WRITTEN INSTRUCTION: Show only lines that include "from".
# # # #
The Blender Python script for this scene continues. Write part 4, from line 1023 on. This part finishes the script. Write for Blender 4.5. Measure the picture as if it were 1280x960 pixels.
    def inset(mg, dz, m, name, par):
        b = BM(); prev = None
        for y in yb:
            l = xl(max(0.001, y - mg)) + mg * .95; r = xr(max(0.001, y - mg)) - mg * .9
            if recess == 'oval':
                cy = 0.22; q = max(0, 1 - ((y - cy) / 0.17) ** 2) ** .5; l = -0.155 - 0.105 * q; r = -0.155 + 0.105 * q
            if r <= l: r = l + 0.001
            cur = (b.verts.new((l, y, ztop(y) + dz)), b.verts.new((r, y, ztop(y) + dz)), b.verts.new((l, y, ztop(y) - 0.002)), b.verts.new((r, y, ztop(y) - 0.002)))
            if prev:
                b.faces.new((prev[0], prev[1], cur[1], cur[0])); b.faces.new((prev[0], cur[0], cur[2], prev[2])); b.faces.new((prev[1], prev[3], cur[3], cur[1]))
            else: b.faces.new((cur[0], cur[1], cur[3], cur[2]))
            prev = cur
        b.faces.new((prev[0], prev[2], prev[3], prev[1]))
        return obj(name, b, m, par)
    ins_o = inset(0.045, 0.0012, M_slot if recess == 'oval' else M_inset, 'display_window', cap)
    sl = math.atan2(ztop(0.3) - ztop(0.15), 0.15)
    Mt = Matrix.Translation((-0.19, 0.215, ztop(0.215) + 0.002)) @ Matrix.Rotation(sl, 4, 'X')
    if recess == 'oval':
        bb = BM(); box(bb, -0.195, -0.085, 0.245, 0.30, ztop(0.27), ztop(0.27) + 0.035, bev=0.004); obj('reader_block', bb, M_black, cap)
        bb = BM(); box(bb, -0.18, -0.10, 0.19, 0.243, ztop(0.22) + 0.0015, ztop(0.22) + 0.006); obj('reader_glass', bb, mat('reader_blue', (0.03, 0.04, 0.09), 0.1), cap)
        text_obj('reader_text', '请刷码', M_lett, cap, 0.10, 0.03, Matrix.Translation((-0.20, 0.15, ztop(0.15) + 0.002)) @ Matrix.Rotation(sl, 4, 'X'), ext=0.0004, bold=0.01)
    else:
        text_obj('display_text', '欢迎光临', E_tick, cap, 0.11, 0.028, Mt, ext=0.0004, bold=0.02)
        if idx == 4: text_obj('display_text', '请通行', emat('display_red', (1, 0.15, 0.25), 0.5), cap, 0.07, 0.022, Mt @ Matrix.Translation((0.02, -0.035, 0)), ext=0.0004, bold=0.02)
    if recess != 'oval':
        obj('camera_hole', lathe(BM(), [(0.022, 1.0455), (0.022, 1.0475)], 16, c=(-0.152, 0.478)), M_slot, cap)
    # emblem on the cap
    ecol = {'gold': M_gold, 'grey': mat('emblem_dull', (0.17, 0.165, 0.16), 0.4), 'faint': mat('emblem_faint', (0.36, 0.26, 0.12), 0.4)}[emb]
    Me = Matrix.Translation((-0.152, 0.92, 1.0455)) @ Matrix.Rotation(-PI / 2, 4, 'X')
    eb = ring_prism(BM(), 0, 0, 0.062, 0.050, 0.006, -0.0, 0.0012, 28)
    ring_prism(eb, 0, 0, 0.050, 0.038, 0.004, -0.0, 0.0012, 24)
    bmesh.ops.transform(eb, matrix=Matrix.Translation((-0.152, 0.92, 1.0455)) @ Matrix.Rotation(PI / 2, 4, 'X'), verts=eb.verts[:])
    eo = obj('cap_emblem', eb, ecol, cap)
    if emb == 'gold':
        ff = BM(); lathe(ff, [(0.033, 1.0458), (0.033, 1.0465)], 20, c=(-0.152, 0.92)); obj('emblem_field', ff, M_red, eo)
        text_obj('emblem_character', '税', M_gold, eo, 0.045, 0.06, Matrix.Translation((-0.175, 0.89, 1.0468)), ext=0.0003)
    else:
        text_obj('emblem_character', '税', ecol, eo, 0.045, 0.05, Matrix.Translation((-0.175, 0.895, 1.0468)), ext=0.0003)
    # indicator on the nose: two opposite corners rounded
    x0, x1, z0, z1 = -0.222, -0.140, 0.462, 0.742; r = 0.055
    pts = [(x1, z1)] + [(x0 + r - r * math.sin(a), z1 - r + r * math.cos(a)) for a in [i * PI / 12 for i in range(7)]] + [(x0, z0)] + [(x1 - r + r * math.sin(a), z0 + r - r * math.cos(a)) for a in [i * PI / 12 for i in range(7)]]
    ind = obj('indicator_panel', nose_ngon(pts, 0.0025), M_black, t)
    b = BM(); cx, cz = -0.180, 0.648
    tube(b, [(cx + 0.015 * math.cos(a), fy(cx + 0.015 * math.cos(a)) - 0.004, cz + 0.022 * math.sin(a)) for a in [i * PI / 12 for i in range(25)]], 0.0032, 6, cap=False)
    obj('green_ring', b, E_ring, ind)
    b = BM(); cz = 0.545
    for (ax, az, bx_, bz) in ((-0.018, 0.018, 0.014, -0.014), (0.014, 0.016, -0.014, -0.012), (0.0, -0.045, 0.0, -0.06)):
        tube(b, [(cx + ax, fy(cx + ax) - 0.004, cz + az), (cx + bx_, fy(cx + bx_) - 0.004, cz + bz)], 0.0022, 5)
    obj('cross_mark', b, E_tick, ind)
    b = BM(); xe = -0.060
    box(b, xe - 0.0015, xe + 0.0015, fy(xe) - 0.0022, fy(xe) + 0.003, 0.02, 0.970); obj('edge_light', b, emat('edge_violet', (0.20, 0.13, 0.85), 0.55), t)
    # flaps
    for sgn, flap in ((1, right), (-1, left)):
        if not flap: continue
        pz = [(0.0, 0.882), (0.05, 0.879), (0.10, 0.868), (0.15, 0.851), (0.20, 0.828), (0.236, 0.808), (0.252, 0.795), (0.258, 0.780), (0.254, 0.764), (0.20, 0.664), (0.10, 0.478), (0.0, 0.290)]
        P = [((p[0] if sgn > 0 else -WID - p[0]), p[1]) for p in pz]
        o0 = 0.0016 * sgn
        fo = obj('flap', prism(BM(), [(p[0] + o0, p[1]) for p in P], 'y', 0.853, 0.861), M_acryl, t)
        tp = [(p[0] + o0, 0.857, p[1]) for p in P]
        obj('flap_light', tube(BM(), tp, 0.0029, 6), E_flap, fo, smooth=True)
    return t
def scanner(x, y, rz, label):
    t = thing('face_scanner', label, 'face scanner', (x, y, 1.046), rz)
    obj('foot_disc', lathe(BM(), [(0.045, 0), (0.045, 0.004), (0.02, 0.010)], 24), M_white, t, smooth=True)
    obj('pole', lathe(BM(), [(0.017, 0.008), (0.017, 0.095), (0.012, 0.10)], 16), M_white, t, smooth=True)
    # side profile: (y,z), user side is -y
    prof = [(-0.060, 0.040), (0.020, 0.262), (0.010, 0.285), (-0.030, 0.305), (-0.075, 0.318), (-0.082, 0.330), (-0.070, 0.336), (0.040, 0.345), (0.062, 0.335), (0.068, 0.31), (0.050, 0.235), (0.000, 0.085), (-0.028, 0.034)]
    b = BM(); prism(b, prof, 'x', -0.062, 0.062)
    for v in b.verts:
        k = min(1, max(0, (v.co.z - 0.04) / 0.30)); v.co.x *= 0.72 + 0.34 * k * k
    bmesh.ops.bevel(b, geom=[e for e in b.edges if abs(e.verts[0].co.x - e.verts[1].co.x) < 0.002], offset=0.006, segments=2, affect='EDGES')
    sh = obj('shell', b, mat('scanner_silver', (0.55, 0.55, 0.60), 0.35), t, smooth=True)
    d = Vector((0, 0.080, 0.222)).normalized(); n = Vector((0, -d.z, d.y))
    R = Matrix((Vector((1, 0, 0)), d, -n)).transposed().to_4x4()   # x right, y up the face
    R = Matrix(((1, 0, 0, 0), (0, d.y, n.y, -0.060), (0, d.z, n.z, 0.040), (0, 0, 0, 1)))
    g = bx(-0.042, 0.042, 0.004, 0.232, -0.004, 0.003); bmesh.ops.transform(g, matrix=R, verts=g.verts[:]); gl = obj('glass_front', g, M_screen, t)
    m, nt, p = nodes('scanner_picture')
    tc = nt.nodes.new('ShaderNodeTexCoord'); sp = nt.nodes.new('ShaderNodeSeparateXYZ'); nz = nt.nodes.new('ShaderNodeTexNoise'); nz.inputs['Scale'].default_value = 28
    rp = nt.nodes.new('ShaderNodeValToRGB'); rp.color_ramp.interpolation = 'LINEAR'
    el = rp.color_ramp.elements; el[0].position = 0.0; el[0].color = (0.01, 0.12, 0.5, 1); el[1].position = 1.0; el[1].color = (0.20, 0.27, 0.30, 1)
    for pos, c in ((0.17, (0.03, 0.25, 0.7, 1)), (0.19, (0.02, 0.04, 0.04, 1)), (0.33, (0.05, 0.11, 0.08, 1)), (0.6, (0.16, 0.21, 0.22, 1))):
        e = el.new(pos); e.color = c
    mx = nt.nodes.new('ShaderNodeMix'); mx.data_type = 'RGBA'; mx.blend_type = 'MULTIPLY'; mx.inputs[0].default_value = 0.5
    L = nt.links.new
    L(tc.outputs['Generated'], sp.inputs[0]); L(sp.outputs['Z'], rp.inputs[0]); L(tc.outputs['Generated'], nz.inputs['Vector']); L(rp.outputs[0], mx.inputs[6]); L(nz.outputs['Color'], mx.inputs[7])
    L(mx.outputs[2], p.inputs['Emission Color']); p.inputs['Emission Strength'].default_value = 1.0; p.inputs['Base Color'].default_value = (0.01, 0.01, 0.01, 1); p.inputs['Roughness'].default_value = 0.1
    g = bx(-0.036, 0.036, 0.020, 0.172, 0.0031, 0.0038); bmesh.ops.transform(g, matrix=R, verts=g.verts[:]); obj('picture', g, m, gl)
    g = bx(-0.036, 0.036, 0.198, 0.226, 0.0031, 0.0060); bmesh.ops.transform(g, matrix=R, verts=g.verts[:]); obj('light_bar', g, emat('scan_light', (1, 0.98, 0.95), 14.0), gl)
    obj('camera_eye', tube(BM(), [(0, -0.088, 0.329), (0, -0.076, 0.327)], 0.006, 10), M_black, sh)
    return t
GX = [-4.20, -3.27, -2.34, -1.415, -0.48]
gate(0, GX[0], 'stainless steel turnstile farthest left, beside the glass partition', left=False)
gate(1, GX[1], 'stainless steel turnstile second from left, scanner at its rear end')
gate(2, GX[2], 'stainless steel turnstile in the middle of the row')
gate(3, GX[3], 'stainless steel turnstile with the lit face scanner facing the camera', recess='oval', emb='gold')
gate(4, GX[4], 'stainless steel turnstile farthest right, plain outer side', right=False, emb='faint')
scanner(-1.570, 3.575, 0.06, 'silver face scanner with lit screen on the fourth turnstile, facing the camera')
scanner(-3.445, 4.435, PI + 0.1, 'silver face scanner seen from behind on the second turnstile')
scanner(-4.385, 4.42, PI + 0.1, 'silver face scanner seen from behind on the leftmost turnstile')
# # # #
TASK RESPONSE:
The Blender Python script for this scene continues. Write part 4, from line 1023 on. This part finishes the script. Write for Blender 4.5. Measure the picture as if it were 1280x960 pixels.
gate(1, GX[1], 'stainless steel turnstile second from left, scanner at its rear end')
scanner(-3.445, 4.435, PI + 0.1, 'silver face scanner seen from behind on the second turnstile')
scanner(-4.385, 4.42, PI + 0.1, 'silver face scanner seen from behind on the leftmost turnstile')